À l’exception d’un seul d’entre eux, tous les médias indépendants en langue tatare – y compris ceux destinés aux enfants – seront fermés le 1er avril à minuit, date limite fixée pour leur réinscription par une loi russe, a déclaré Amnesty International.

Bien qu’ils aient déposé leur demande en temps voulu, les publications, sites Internet, stations de radio et chaînes de télévision de Crimée en langue tatare qui se sont vu refuser arbitrairement leur réinscription ou n’ont pas reçu de réponse des autorités chargées de délivrer les licences vont être contraints de fermer. S’ils ne le font pas, ils encourront une lourde amende et des poursuites pénales.

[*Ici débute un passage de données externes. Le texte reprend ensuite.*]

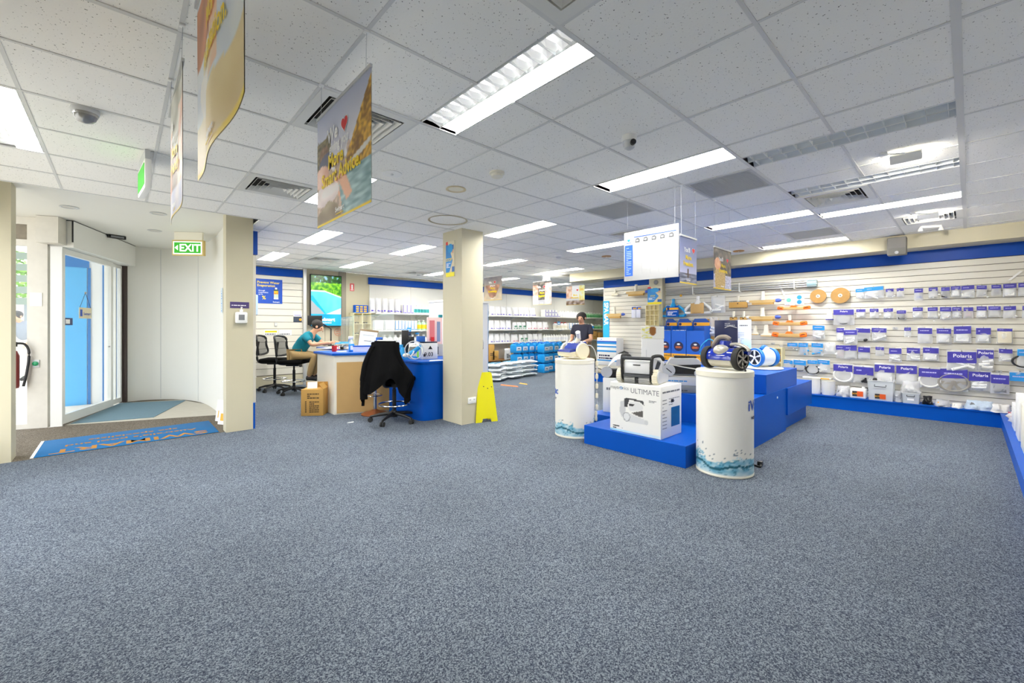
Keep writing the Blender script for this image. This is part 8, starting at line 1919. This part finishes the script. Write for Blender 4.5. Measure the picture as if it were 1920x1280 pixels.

« Sur le coup de minuit, à l’exception d’un d’entre eux, tous les médias tatars de Crimée, qui n’ont cessé d’être attaqués depuis l’annexion russe, se tairont », a déclaré Denis Krivosheev, directeur adjoint du programme Europe et Asie centrale d’Amnesty International.

« Cette atteinte flagrante à la liberté d’expression, déguisée en procédure administrative, constitue une tentative grossière visant à bâillonner les médias indépendants, à étouffer les voix dissidentes et à intimider la communauté tatare de Crimée. »

Alors que tous les médias de Crimée ont reçu l’ordre de se réinscrire en vertu d’une loi russe en avril 2014, ceux diffusant en tatar, une langue de Crimée, se sont vu refuser arbitrairement leur inscription à plusieurs reprises. En revanche, de nombreux médias en langue russe ont reçu leur licence peu après en avoir fait la demande.

Pour l’heure, un seul média en tatar – le journal Yeni Dunya – a pu se réinscrire. Les autres ont eu maille à partir avec l’autorité chargée de délivrer les autorisations, qui a invoqué des points de procédure et des « irrégularités » non spécifiées pour retarder ou refuser leur inscription.

L’agence de presse criméenne en langue tatare QHA, établie de longue date, s’est vu refuser sa réinscription à deux reprises et n’a pas renouvelé sa demande. ATR, une chaîne de télévision qui diffuse en tatar, a vu ses trois premières demandes de licence rejetées arbitrairement depuis octobre 2014 et n’a pas encore eu de réponse à sa quatrième demande.

Lilya Budzhurova, directrice adjointe de l’information pour ATR, a indiqué à Amnesty International que la chaîne cesserait ses programmes à 0 h 01 le 1er avril si une licence ne lui était pas accordée d’ici là.

« Nous serions poursuivis au titre de la législation russe. Il pourrait y avoir de graves conséquences, notamment de lourdes amendes pouvant aller jusqu’à un demi-million de roubles [environ 8 000 euros], la saisie de matériel et des poursuites pénales à l’encontre de la direction. »

D’autres médias en langue tatare, parmi lesquels la station de radio Maydan, le site Internet 15minut.org, le journal Avdet et le magazine Yildiz, n’ont pas reçu de réponse positive à leurs demandes de réinscription et seront contraints de fermer une fois passée l’échéance de minuit.

Même les médias destinés aux enfants n’ont pas été épargnés : aucune réinscription n’a été accordée au magazine pour enfants Armantchikh ni à la chaîne de télévision pour enfants Lale, qui a beaucoup de succès.

« La fermeture forcée des chaînes de télévision et magazines pour enfants peut avoir l’air d’un cruel poisson d’avril, mais il n’y a vraiment pas de quoi rire », a déclaré Denis Krivosheev.

« Elle annonce au contraire l’arrivée d’une nouvelle étape dans la répression visant les droits humains, notamment la liberté d’expression, en Crimée, dont les principales victimes sont les membres de la minorité tatare persécutée. »

Complément d’informations

Les médias de Crimée sont sans cesse attaqués. Au moins cinq stations de radio locales ont été privées de leur fréquence de diffusion dans les principales villes de Crimée par le biais d’une autre procédure administrative engagée par les autorités fédérales de Russie en 2014.

Le 26 janvier 2015, une trentaine d’agents armés et masqués d’une unité spéciale de la police, accompagnés de 10 responsables des forces de sécurité, ont perquisitionné les locaux d’ATR, interrompu ses programmes et emporté des documents. Avant cette descente, ATR appliquait déjà une autocensure, en ayant cessé d’utiliser les mots « annexion » et « occupation » après que plusieurs membres de sa rédaction eurent reçu des menaces de poursuites pénales pour « extrémisme » de la part des autorités.

Par ailleurs, des journalistes et des blogueurs pro-ukrainiens ont été harcelés et forcés à quitter la Crimée.

En 1944, toute la population tatare de Crimée, qui s’élevait à près de 200 000 personnes, a été déportée vers des zones reculées de l’Union soviétique, pour avoir prétendument collaboré avec les forces d’occupation allemandes. Les survivants et leurs descendants n’ont été autorisés à revenir en Crimée qu’à la fin des années 1980.